For these reasons, Dublin brokers to whom I spoke advise customers not to invest directly in such shares outside of Britain and the Republic, below certain financial thresholds. To be fair, these vary widely as well. One broker suggested holdings of less than £10,000 should not be considered; another was advising against holdings under £20,000.

Their argument is that because of the charges, even the dividends received by the shareholder may not meet the costs involved in holding the shares. In the US, the charges are lower. Instead, they direct smaller investors towards a variety of managed funds on offer which buy into the euro zone or other markets. Naturally, any investor would need to carefully examine the charge structure involved in such funds, although it is certainly likely to be lower than direct investment as the administration costs are lower.
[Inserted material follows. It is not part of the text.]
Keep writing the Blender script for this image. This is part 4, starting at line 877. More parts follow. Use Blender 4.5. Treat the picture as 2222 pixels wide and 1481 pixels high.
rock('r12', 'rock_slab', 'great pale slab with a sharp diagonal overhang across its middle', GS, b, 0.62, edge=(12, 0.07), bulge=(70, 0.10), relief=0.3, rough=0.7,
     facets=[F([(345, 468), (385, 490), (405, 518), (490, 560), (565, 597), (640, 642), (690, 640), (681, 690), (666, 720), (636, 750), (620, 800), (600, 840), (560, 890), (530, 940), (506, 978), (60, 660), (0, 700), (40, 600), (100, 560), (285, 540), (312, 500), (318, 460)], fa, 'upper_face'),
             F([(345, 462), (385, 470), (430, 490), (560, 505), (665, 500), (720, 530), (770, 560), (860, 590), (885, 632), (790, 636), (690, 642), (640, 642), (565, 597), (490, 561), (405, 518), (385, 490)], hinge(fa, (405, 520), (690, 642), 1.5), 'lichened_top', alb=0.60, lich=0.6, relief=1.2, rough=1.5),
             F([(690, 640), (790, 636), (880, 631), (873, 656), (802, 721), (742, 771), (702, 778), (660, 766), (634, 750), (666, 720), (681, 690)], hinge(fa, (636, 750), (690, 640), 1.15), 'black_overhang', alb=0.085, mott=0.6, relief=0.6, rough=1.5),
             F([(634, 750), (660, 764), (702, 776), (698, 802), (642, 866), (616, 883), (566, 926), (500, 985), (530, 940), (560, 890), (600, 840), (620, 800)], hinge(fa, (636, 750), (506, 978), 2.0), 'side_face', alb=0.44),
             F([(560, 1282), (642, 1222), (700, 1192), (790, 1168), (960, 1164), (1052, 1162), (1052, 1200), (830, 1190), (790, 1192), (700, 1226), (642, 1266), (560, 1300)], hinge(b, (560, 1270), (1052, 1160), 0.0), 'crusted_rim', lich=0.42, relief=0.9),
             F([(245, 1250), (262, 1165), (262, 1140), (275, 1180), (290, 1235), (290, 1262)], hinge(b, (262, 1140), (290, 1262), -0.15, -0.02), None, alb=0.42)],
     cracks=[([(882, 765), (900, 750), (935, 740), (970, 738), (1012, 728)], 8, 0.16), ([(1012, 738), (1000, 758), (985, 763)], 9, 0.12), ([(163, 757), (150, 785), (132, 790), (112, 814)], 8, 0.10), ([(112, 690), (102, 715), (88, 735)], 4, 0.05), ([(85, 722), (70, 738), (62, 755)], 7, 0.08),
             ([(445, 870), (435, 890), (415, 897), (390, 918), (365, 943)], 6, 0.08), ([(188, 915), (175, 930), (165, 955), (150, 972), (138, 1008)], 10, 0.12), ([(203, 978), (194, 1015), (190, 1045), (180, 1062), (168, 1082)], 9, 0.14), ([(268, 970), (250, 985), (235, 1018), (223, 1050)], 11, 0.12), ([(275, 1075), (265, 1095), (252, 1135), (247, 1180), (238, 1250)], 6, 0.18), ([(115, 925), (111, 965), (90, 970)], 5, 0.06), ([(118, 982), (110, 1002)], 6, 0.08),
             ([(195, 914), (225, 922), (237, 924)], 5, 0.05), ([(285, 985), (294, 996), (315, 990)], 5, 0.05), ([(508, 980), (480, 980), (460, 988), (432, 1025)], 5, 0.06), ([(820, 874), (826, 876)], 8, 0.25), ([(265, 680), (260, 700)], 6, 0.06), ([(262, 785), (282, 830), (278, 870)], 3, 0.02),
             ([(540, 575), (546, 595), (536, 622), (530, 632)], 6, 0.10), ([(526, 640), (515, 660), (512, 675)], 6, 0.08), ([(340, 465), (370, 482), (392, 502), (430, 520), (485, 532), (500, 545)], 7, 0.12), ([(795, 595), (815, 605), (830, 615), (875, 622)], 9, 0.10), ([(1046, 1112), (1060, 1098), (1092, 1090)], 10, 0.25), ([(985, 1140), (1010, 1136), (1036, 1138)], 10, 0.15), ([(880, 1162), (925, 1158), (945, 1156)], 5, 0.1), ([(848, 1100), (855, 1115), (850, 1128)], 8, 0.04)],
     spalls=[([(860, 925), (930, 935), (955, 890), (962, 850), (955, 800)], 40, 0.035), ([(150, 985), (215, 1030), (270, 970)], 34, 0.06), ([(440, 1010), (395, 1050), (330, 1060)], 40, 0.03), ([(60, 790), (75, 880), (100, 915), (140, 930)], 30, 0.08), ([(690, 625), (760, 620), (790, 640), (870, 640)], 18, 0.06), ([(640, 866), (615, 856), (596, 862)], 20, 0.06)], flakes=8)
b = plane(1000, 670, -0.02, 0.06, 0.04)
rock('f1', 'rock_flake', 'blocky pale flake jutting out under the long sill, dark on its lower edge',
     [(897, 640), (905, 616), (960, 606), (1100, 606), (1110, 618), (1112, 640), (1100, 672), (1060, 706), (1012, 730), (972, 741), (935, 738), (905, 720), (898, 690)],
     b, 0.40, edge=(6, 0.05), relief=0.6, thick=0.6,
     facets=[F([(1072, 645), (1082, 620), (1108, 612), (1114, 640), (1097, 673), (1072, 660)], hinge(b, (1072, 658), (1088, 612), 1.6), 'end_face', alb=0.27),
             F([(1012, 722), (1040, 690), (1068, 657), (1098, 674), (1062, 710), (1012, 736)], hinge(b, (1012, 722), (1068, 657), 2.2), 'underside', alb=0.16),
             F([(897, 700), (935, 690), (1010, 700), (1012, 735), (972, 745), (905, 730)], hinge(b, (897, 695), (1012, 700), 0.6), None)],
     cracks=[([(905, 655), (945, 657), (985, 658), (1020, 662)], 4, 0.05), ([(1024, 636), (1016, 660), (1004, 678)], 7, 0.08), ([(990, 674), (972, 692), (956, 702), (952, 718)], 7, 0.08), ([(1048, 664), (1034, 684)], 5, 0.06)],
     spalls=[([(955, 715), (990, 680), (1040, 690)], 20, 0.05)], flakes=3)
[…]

In addition to custodian and purchase costs, there is the issue of withholding tax. There is no uniform dividend withholding tax rate in Europe. Therefore, investors should ascertain what tax charge they face, before they enter markets.

In the Republic, dividend withholding tax is levied at 24 per cent with higher marginal taxpayers declaring the rest. Double taxation agreements should allow for taxes incurred in one jurisdiction to be offset against tax liabilities in another, but that depends on the wording of the particular agreement.

Share certificates

Several readers have written in concerning the inordinate amount of time it takes to receive share certificates once they have bought shares or sold part of their shareholding.

Following a piece last week, where I pointed out that, in this electronic age, it beggared belief that some investors should have to wait two months or more for certificates, Mr Albert Farrell, chairman of the Association of Corporate Registrars has contacted us. Registrars are the bodies that issue share certificates when a person invests in a company by buying shares. They also issue amended share certificates when part of one's shareholding is sold. Indeed, all matters of share certification go through them and, as Mr Farrell points out, until they issue a share certificate, one has no entitlement to anything, including dividends, regardless of any contract note or other piece of paper held.

Essentially, a company will issue dividends, communications, voting rights at annual and extraordinary general meetings to those people on its share register at that time. If a certificate has not been issued in your name following a purchase, you don't have such rights. That's the bad news and it seems to contradict what was said previously by the stock exchange and brokers about the right to dividends following receipt of contract notes.

Mr Farrell agrees with the contention that there is no excuse for such inordinate delays and that certificates are written up within days of a deal being settled. In fact, he outlined the process for issuing share certificates following a deal.

Shares are settled electronically through the CREST system. Once a deal has been done and paid for - settled - the company registrar has four days to make the turnaround on electronic transfer, write up a new certificate and deliver it to an office called the credit-counter service in Dublin.

The individual stockbroking companies pick up their certificates from this office. In the case of certificates for British brokers, the same turnaround period applies and the certificates are posted by TNT to their UK destination. In fact, Mr Farrell's own company executes the process in 24 hours, writing up the new share certificate at the end of the day in which the settlement has taken place and ensuring they reach the credit counter service the next morning.

What all this means is that, despite the delay, the shareholders' certificates are, in all probability, in existence and they are therefore entitled to dividends and any other rights accruing to shareholders. The delay in getting the certificate out to those shareholders lies, apparently, with the brokers themselves, whose back office operations are either too busy or too inefficient to process the certificates out to their customers. The answer is simple. If you have not received your certificate within a week of the transaction being settled - remember there is a week's leeway between the deal and the settlement date - contact your broker and chase it up.